The TUC's analysis shows that the average executive can retire at 60 on a final salary pension worth over £3 million, up £300,000 in a year. This is enough to provide a pension of £193,000 a year - more than 25 times the average occupational pension of £7,500 a year and an increase of 15% on the findings of last year's survey. Looking just at the director with the biggest pension in each company, their average pension is worth £5.3 million, up £400,000 in a year. This is enough to pay out a pension of £320,000 - over 42 times more than most staff pensions - and an increase of 10% since last year. The biggest final salary pension pot in the survey tops £21 million - £2 million more than the biggest last year - and would pay the director over £1 million a year. Five directors have a pension pot worth over £12 million.
Key findings show that:
- the proportion of directors with final salary pensions is 79%
- 59% of companies have closed final salary schemes to new staff in recent years
- 38 out of the 49 companies where information is available allow directors to retire on a full pension at 60
- directors' pensions grow twice as fast as the most common rate for employees
- employer contributions to directors' schemes was, on average, the equivalent of around 20% cent of salary, compared to the average of just 5.8% for all employees
- the highest annual employer contribution to a director's defined contribution pension was £988,732.

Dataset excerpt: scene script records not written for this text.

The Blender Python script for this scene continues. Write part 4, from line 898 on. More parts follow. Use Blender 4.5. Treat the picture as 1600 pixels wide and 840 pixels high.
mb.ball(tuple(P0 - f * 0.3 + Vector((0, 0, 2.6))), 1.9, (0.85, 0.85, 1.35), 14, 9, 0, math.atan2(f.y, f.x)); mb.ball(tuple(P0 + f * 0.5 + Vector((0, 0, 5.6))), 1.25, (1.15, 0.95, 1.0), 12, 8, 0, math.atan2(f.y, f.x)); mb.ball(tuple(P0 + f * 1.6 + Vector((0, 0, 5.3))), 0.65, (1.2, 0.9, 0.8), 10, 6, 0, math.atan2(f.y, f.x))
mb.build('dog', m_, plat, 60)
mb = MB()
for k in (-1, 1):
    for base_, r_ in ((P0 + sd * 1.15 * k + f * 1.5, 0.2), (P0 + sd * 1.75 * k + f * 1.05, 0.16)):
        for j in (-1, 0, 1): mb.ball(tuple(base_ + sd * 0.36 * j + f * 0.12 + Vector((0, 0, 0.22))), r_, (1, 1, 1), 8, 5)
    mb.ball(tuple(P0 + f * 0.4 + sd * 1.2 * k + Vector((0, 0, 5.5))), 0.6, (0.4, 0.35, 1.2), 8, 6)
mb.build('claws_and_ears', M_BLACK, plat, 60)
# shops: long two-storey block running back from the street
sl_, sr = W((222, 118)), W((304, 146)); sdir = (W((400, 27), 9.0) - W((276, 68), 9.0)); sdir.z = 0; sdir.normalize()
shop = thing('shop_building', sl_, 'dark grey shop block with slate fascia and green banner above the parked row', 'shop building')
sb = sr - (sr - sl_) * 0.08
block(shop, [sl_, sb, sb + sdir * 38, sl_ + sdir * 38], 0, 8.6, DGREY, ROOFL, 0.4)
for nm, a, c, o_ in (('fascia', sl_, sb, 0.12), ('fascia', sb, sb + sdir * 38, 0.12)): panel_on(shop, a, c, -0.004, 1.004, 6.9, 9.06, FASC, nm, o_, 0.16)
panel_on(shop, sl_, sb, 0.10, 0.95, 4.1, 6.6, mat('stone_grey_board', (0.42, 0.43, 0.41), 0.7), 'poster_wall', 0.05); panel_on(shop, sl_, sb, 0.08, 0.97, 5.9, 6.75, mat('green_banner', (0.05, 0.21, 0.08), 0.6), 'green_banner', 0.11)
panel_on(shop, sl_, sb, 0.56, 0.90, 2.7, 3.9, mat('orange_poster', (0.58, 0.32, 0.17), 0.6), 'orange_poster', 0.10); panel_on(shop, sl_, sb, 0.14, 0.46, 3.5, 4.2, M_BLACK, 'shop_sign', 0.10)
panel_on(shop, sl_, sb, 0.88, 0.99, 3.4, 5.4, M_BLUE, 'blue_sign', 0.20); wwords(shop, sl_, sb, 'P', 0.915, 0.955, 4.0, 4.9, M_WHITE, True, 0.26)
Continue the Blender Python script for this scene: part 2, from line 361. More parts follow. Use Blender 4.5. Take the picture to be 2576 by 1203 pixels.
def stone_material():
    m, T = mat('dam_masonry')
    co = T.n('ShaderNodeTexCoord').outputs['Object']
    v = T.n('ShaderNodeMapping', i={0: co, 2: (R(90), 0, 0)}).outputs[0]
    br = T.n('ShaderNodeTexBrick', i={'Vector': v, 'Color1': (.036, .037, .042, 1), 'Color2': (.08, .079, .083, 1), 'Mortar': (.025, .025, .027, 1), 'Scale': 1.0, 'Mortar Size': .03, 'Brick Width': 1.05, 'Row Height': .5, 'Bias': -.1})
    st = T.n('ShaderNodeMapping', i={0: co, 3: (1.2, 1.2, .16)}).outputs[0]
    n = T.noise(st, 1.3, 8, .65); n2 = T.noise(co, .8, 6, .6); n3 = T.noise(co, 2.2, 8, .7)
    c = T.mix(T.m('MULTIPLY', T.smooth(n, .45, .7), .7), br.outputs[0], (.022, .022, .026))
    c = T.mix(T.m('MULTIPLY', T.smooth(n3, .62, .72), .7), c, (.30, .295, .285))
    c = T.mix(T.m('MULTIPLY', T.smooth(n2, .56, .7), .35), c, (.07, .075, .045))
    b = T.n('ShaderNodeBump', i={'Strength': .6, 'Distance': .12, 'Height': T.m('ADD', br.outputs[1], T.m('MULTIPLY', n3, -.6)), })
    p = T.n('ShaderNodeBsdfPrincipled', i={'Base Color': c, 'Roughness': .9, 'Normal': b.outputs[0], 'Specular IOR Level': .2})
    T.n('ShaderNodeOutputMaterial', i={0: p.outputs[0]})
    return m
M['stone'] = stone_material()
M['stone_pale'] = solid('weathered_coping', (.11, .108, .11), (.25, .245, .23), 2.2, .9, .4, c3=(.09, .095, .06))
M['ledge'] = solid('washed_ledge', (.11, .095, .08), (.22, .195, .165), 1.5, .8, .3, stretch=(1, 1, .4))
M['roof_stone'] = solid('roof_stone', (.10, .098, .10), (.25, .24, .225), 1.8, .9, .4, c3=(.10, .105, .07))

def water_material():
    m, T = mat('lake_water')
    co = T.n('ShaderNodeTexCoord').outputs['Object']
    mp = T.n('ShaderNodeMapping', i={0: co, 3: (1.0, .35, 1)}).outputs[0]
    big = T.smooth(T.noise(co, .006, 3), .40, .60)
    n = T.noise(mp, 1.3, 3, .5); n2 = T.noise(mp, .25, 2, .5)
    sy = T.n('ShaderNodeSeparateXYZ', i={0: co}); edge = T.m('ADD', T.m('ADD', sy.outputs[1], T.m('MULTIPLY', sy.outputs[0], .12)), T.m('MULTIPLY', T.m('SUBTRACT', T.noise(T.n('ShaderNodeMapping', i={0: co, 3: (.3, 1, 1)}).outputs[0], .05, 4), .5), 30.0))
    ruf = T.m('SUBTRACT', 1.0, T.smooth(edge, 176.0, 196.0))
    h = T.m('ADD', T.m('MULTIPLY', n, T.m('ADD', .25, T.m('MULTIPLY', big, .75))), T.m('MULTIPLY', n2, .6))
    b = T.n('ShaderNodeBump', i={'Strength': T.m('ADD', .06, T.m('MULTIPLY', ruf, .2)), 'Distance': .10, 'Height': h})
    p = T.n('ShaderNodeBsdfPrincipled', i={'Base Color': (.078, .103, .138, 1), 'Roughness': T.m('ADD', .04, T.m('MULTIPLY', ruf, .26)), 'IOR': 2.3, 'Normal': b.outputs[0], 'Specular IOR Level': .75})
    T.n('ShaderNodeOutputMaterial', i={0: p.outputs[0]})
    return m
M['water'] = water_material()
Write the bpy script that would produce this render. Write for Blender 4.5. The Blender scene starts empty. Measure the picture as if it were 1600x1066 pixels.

The gap between the rich and poor has reached levels not seen for more than 40 years. Government statistics show that the richest 10% of the population control more than half the wealth of the country, with the top 1% controlling no less than 21%. In the City, fat-cat pay awards mean that top executives earn 100 times more than their employees. Meanwhile, private equity and hedge funds pay "less tax than a cleaner", according to Nicholas Ferguson, chairman of private-equity and fund management group SVG Capital. Soaring house prices have left hundreds of thousands of households unable to afford decent housing while properties in London regularly change hands for more than a million pounds. The level of social mobility in the UK is among the lowest of any developed nation. For New Labour, the rich are simply reaping the just rewards for enterprise, initiative and investment in the market economy. As for the rest, in another century the slogan might be “Let them eat cake”.